§ TASK INSTRUCTIONS
Reproduce each record below exactly as written.
------------------------------------------------------------------------
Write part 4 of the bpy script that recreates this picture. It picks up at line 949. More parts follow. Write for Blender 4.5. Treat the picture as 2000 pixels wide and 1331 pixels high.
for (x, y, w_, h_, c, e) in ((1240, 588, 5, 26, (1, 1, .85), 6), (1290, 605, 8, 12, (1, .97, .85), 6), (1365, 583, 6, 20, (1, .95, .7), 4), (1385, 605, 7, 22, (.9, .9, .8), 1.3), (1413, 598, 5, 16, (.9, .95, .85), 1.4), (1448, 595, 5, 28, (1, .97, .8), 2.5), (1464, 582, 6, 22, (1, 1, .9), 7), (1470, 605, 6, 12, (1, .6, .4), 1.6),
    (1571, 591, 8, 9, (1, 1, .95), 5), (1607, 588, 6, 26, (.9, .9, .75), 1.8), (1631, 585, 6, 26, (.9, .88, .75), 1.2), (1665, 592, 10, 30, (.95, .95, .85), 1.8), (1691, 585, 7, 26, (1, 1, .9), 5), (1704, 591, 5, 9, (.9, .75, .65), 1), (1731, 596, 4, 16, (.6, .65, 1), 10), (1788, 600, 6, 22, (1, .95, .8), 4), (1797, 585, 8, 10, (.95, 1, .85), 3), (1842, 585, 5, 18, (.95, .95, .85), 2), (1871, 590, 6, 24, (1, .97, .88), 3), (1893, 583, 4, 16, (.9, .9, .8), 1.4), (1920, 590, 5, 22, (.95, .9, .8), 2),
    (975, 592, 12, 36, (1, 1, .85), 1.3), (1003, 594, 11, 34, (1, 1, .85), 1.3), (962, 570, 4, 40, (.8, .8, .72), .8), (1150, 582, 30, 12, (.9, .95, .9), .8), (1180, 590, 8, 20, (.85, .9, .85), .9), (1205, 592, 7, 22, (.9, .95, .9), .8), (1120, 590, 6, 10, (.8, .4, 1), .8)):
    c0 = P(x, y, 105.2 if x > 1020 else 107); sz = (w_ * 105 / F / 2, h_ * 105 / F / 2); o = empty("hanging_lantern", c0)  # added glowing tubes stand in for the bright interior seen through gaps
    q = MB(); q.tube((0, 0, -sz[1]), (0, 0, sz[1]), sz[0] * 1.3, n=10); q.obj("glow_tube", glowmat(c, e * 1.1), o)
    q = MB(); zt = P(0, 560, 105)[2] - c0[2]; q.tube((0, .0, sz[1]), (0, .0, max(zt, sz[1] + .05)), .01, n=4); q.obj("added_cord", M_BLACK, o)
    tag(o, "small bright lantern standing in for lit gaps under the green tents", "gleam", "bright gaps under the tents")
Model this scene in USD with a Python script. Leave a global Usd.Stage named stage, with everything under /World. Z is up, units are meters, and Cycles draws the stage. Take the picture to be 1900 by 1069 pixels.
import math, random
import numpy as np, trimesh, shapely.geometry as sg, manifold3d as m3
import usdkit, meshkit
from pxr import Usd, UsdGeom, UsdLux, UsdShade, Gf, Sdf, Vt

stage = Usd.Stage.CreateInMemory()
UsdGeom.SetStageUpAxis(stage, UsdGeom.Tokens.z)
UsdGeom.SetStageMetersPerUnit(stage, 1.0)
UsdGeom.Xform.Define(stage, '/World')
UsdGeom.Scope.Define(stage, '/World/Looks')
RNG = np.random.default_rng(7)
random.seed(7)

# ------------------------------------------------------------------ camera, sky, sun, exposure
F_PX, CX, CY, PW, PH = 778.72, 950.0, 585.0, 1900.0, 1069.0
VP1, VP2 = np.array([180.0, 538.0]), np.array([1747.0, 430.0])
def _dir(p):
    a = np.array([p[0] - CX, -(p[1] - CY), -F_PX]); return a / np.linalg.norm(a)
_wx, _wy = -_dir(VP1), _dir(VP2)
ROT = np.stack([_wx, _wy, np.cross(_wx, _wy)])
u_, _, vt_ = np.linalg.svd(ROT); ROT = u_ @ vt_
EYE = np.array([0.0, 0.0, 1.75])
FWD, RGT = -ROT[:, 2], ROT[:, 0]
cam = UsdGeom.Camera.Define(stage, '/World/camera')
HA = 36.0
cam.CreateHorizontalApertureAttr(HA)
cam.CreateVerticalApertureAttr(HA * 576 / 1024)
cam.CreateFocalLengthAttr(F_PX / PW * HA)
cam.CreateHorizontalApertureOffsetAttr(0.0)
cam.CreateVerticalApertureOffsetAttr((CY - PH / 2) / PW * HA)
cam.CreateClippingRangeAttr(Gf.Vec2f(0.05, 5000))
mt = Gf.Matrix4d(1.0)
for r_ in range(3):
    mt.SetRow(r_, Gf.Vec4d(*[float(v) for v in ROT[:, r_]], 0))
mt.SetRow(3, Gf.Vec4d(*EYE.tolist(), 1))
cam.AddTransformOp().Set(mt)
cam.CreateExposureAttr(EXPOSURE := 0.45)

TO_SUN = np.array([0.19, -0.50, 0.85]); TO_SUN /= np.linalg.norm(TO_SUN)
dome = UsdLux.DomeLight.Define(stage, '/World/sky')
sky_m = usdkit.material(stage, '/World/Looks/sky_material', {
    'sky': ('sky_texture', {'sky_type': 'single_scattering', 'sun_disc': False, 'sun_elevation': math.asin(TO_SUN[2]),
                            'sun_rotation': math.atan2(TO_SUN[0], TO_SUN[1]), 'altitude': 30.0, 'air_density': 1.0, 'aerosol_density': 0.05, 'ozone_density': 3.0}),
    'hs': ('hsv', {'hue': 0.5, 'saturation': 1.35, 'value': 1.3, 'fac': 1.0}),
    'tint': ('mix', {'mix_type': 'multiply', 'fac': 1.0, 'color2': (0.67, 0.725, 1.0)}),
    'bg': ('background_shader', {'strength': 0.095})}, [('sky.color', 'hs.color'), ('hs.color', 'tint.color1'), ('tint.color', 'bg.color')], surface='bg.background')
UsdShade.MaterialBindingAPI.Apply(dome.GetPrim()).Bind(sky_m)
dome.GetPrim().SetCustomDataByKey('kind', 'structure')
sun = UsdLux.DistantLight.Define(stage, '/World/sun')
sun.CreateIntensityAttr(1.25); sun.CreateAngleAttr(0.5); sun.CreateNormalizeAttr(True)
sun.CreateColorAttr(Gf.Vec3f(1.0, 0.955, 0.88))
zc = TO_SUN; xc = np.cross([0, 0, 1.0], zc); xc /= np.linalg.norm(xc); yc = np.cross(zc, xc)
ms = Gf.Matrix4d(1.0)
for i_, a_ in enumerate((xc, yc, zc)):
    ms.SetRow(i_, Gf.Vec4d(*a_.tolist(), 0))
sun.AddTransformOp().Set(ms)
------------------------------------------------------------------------
§ RESULT OF THIS TASK
Write part 4 of the bpy script that recreates this picture. It picks up at line 949. More parts follow. Write for Blender 4.5. Treat the picture as 2000 pixels wide and 1331 pixels high.
for (x, y, w_, h_, c, e) in ((1240, 588, 5, 26, (1, 1, .85), 6), (1290, 605, 8, 12, (1, .97, .85), 6), (1365, 583, 6, 20, (1, .95, .7), 4), (1385, 605, 7, 22, (.9, .9, .8), 1.3), (1413, 598, 5, 16, (.9, .95, .85), 1.4), (1448, 595, 5, 28, (1, .97, .8), 2.5), (1464, 582, 6, 22, (1, 1, .9), 7), (1470, 605, 6, 12, (1, .6, .4), 1.6),
    (1571, 591, 8, 9, (1, 1, .95), 5), (1607, 588, 6, 26, (.9, .9, .75), 1.8), (1631, 585, 6, 26, (.9, .88, .75), 1.2), (1665, 592, 10, 30, (.95, .95, .85), 1.8), (1691, 585, 7, 26, (1, 1, .9), 5), (1704, 591, 5, 9, (.9, .75, .65), 1), (1731, 596, 4, 16, (.6, .65, 1), 10), (1788, 600, 6, 22, (1, .95, .8), 4), (1797, 585, 8, 10, (.95, 1, .85), 3), (1842, 585, 5, 18, (.95, .95, .85), 2), (1871, 590, 6, 24, (1, .97, .88), 3), (1893, 583, 4, 16, (.9, .9, .8), 1.4), (1920, 590, 5, 22, (.95, .9, .8), 2),
    (975, 592, 12, 36, (1, 1, .85), 1.3), (1003, 594, 11, 34, (1, 1, .85), 1.3), (962, 570, 4, 40, (.8, .8, .72), .8), (1150, 582, 30, 12, (.9, .95, .9), .8), (1180, 590, 8, 20, (.85, .9, .85), .9), (1205, 592, 7, 22, (.9, .95, .9), .8), (1120, 590, 6, 10, (.8, .4, 1), .8)):
    c0 = P(x, y, 105.2 if x > 1020 else 107); sz = (w_ * 105 / F / 2, h_ * 105 / F / 2); o = empty("hanging_lantern", c0)  # added glowing tubes stand in for the bright interior seen through gaps
    q = MB(); q.tube((0, 0, -sz[1]), (0, 0, sz[1]), sz[0] * 1.3, n=10); q.obj("glow_tube", glowmat(c, e * 1.1), o)
    q = MB(); zt = P(0, 560, 105)[2] - c0[2]; q.tube((0, .0, sz[1]), (0, .0, max(zt, sz[1] + .05)), .01, n=4); q.obj("added_cord", M_BLACK, o)
    tag(o, "small bright lantern standing in for lit gaps under the green tents", "gleam", "bright gaps under the tents")
Model this scene in USD with a Python script. Leave a global Usd.Stage named stage, with everything under /World. Z is up, units are meters, and Cycles draws the stage. Take the picture to be 1900 by 1069 pixels.
import math, random
import numpy as np, trimesh, shapely.geometry as sg, manifold3d as m3
import usdkit, meshkit
from pxr import Usd, UsdGeom, UsdLux, UsdShade, Gf, Sdf, Vt

stage = Usd.Stage.CreateInMemory()
UsdGeom.SetStageUpAxis(stage, UsdGeom.Tokens.z)
UsdGeom.SetStageMetersPerUnit(stage, 1.0)
UsdGeom.Xform.Define(stage, '/World')
UsdGeom.Scope.Define(stage, '/World/Looks')
RNG = np.random.default_rng(7)
random.seed(7)

# ------------------------------------------------------------------ camera, sky, sun, exposure
F_PX, CX, CY, PW, PH = 778.72, 950.0, 585.0, 1900.0, 1069.0
VP1, VP2 = np.array([180.0, 538.0]), np.array([1747.0, 430.0])
def _dir(p):
    a = np.array([p[0] - CX, -(p[1] - CY), -F_PX]); return a / np.linalg.norm(a)
_wx, _wy = -_dir(VP1), _dir(VP2)
ROT = np.stack([_wx, _wy, np.cross(_wx, _wy)])
u_, _, vt_ = np.linalg.svd(ROT); ROT = u_ @ vt_
EYE = np.array([0.0, 0.0, 1.75])
FWD, RGT = -ROT[:, 2], ROT[:, 0]
cam = UsdGeom.Camera.Define(stage, '/World/camera')
HA = 36.0
cam.CreateHorizontalApertureAttr(HA)
cam.CreateVerticalApertureAttr(HA * 576 / 1024)
cam.CreateFocalLengthAttr(F_PX / PW * HA)
cam.CreateHorizontalApertureOffsetAttr(0.0)
cam.CreateVerticalApertureOffsetAttr((CY - PH / 2) / PW * HA)
cam.CreateClippingRangeAttr(Gf.Vec2f(0.05, 5000))
mt = Gf.Matrix4d(1.0)
for r_ in range(3):
    mt.SetRow(r_, Gf.Vec4d(*[float(v) for v in ROT[:, r_]], 0))
mt.SetRow(3, Gf.Vec4d(*EYE.tolist(), 1))
cam.AddTransformOp().Set(mt)
cam.CreateExposureAttr(EXPOSURE := 0.45)

TO_SUN = np.array([0.19, -0.50, 0.85]); TO_SUN /= np.linalg.norm(TO_SUN)
dome = UsdLux.DomeLight.Define(stage, '/World/sky')
sky_m = usdkit.material(stage, '/World/Looks/sky_material', {
    'sky': ('sky_texture', {'sky_type': 'single_scattering', 'sun_disc': False, 'sun_elevation': math.asin(TO_SUN[2]),
                            'sun_rotation': math.atan2(TO_SUN[0], TO_SUN[1]), 'altitude': 30.0, 'air_density': 1.0, 'aerosol_density': 0.05, 'ozone_density': 3.0}),
    'hs': ('hsv', {'hue': 0.5, 'saturation': 1.35, 'value': 1.3, 'fac': 1.0}),
    'tint': ('mix', {'mix_type': 'multiply', 'fac': 1.0, 'color2': (0.67, 0.725, 1.0)}),
    'bg': ('background_shader', {'strength': 0.095})}, [('sky.color', 'hs.color'), ('hs.color', 'tint.color1'), ('tint.color', 'bg.color')], surface='bg.background')
UsdShade.MaterialBindingAPI.Apply(dome.GetPrim()).Bind(sky_m)
dome.GetPrim().SetCustomDataByKey('kind', 'structure')
sun = UsdLux.DistantLight.Define(stage, '/World/sun')
sun.CreateIntensityAttr(1.25); sun.CreateAngleAttr(0.5); sun.CreateNormalizeAttr(True)
sun.CreateColorAttr(Gf.Vec3f(1.0, 0.955, 0.88))
zc = TO_SUN; xc = np.cross([0, 0, 1.0], zc); xc /= np.linalg.norm(xc); yc = np.cross(zc, xc)
ms = Gf.Matrix4d(1.0)
for i_, a_ in enumerate((xc, yc, zc)):
    ms.SetRow(i_, Gf.Vec4d(*a_.tolist(), 0))
sun.AddTransformOp().Set(ms)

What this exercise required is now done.